From the July 2001 Idaho Observer:


Recently “recodified” tax law authorizes, encourages counties to “steal” real property

McGuckin case prompts review of tax law

It appears that tax reformation bill H783 sponsors and supporters such as the Idaho Association of Counties were well aware of the implications of the provision that became 63-1015 in Idaho tax code, but most of the legislators were not. Both houses voted unanimously to pass the bill oblivious to the serious consequences to property owners. Had the full assembly of legislators and the public, whose conscience they represent, understood that the new tax code would give counties ungodly incentive to take people's property in tax foreclosure as a tremendous revenue generating scheme, this provision of the law would likely have been stricken. It is my belief, after reviewing the bill's legislative history, that the provision that allows funds in excess of taxes owed be deposited with the county treasurer to be apportioned among various state and county coffers, was intentionally not discussed or debated. Why? Because the bill's special interest proponents, namely the Idaho Association of Counties, knew the public would have been outraged to learn that the state would realize huge profits from the misfortune of Idaho property owners who fall on hard times.

by The Idaho Observer

Both the houses of the 1996 Idaho legislature unanimously passed H783 which completely revamped the state's tax law and gave birth to section 1015 of the law which states that all proceeds from the sale of real property (land) that had been foreclosed upon for nonpayment of taxes “.shall be paid into the county treasury by the tax collector...”

Bill supporters, including the Idaho Association of Counties and bill sponsor Rep. JoAn Wood (R-Rigby), claimed that ,“The purpose of this bill is to recodify Title 63..to simplify and modernize administration of the property tax system, clarify language and organize the property tax statutes in a more logical manner.”
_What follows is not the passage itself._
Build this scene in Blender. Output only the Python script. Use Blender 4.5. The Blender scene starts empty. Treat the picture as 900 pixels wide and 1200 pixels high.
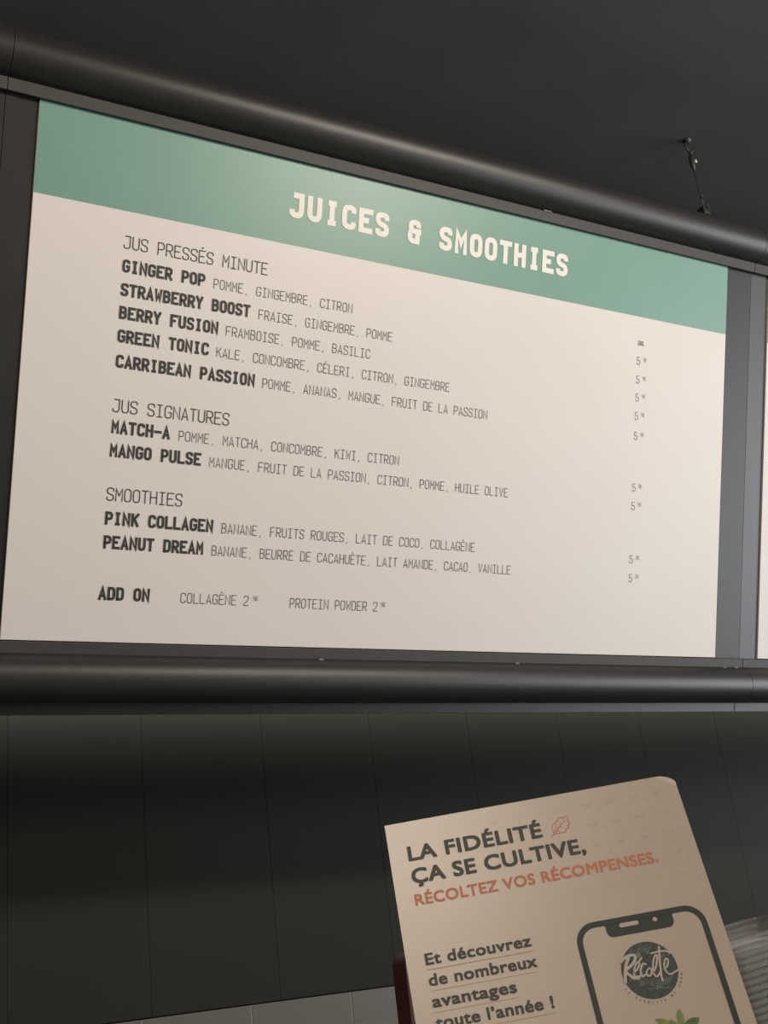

The bill's statement of purpose explained under the heading “fiscal note” that, “There would be no impact on the general fund and no increase in taxes to taxpayers. There would be an economic benefit and potential cost savings to the counties by improving the efficiency of property tax administration.”

The high profile McGuckin incident showed that the law is a boon to county coffers at the expense of citizens whose property is sold at public auction to satisfy a delinquent property tax debt. In the McGuckin case, 40 acres of pristine property with ¼ mile of lake frontage with an estimated market value of $350,000 to $500,000 was sold for $53,000 to developers for approximately $8,000 in back taxes. Prior to the passage of H783, proceeds from the sale in excess of the tax debt would have been returned to the family. However, current state tax law demands that excess proceeds are to be deposited in the county treasury, “.to be apportioned among the several state and county funds and taxing districts.”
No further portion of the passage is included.